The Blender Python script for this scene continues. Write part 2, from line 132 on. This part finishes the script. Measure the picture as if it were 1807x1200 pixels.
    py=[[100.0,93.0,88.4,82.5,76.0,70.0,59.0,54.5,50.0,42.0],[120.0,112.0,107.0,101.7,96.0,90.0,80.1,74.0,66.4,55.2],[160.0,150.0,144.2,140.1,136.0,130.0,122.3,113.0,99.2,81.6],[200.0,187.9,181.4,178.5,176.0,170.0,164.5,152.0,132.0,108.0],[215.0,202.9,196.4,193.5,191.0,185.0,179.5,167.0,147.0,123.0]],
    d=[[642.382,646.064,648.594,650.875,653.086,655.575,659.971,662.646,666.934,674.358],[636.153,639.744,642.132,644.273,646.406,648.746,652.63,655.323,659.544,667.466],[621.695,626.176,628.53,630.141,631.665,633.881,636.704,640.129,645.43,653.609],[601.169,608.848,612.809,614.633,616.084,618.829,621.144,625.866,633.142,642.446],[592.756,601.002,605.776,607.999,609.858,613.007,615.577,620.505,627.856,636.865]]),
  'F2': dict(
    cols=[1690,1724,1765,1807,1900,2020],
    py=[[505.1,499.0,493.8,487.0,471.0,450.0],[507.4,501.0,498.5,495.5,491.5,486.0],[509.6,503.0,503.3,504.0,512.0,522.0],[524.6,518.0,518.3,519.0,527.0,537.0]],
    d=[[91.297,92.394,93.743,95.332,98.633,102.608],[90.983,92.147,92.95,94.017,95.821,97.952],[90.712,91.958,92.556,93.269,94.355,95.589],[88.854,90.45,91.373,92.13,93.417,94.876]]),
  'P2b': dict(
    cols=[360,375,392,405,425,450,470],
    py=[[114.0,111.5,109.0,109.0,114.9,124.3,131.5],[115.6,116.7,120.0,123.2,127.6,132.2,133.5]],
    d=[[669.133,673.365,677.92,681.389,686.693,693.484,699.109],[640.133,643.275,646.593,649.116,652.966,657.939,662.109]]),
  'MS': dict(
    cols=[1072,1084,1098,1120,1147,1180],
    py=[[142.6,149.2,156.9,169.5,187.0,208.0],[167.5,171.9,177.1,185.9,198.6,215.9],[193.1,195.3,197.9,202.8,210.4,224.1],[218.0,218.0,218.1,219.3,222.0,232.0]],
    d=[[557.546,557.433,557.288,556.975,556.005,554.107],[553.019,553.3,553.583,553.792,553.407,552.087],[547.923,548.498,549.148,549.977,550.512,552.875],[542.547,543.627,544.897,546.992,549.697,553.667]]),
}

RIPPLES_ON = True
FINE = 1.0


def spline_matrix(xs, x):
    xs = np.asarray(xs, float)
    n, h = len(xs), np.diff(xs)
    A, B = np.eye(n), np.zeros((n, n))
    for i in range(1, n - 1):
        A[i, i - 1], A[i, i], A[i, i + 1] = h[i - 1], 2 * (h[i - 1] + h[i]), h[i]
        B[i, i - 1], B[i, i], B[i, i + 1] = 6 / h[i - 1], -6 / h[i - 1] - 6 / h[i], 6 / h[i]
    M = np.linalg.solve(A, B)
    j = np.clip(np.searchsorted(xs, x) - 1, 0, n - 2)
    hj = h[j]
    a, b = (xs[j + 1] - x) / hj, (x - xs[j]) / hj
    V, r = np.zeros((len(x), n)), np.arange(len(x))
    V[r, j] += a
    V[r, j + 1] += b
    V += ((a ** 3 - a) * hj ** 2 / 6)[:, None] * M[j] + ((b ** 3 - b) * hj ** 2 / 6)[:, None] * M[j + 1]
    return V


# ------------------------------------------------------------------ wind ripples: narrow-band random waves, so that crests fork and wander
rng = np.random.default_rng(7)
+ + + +
WHAT YOU HAVE TO DO: Repeat the data precisely, line by line.

RESPONSE:
The Blender Python script for this scene continues. Write part 2, from line 132 on. This part finishes the script. Measure the picture as if it were 1807x1200 pixels.
    py=[[100.0,93.0,88.4,82.5,76.0,70.0,59.0,54.5,50.0,42.0],[120.0,112.0,107.0,101.7,96.0,90.0,80.1,74.0,66.4,55.2],[160.0,150.0,144.2,140.1,136.0,130.0,122.3,113.0,99.2,81.6],[200.0,187.9,181.4,178.5,176.0,170.0,164.5,152.0,132.0,108.0],[215.0,202.9,196.4,193.5,191.0,185.0,179.5,167.0,147.0,123.0]],
    d=[[642.382,646.064,648.594,650.875,653.086,655.575,659.971,662.646,666.934,674.358],[636.153,639.744,642.132,644.273,646.406,648.746,652.63,655.323,659.544,667.466],[621.695,626.176,628.53,630.141,631.665,633.881,636.704,640.129,645.43,653.609],[601.169,608.848,612.809,614.633,616.084,618.829,621.144,625.866,633.142,642.446],[592.756,601.002,605.776,607.999,609.858,613.007,615.577,620.505,627.856,636.865]]),
  'F2': dict(
    cols=[1690,1724,1765,1807,1900,2020],
    py=[[505.1,499.0,493.8,487.0,471.0,450.0],[507.4,501.0,498.5,495.5,491.5,486.0],[509.6,503.0,503.3,504.0,512.0,522.0],[524.6,518.0,518.3,519.0,527.0,537.0]],
    d=[[91.297,92.394,93.743,95.332,98.633,102.608],[90.983,92.147,92.95,94.017,95.821,97.952],[90.712,91.958,92.556,93.269,94.355,95.589],[88.854,90.45,91.373,92.13,93.417,94.876]]),
  'P2b': dict(
    cols=[360,375,392,405,425,450,470],
    py=[[114.0,111.5,109.0,109.0,114.9,124.3,131.5],[115.6,116.7,120.0,123.2,127.6,132.2,133.5]],
    d=[[669.133,673.365,677.92,681.389,686.693,693.484,699.109],[640.133,643.275,646.593,649.116,652.966,657.939,662.109]]),
  'MS': dict(
    cols=[1072,1084,1098,1120,1147,1180],
    py=[[142.6,149.2,156.9,169.5,187.0,208.0],[167.5,171.9,177.1,185.9,198.6,215.9],[193.1,195.3,197.9,202.8,210.4,224.1],[218.0,218.0,218.1,219.3,222.0,232.0]],
    d=[[557.546,557.433,557.288,556.975,556.005,554.107],[553.019,553.3,553.583,553.792,553.407,552.087],[547.923,548.498,549.148,549.977,550.512,552.875],[542.547,543.627,544.897,546.992,549.697,553.667]]),
}

RIPPLES_ON = True
FINE = 1.0


def spline_matrix(xs, x):
    xs = np.asarray(xs, float)
    n, h = len(xs), np.diff(xs)
    A, B = np.eye(n), np.zeros((n, n))
    for i in range(1, n - 1):
        A[i, i - 1], A[i, i], A[i, i + 1] = h[i - 1], 2 * (h[i - 1] + h[i]), h[i]
        B[i, i - 1], B[i, i], B[i, i + 1] = 6 / h[i - 1], -6 / h[i - 1] - 6 / h[i], 6 / h[i]
    M = np.linalg.solve(A, B)
    j = np.clip(np.searchsorted(xs, x) - 1, 0, n - 2)
    hj = h[j]
    a, b = (xs[j + 1] - x) / hj, (x - xs[j]) / hj
    V, r = np.zeros((len(x), n)), np.arange(len(x))
    V[r, j] += a
    V[r, j + 1] += b
    V += ((a ** 3 - a) * hj ** 2 / 6)[:, None] * M[j] + ((b ** 3 - b) * hj ** 2 / 6)[:, None] * M[j + 1]
    return V


# ------------------------------------------------------------------ wind ripples: narrow-band random waves, so that crests fork and wander
rng = np.random.default_rng(7)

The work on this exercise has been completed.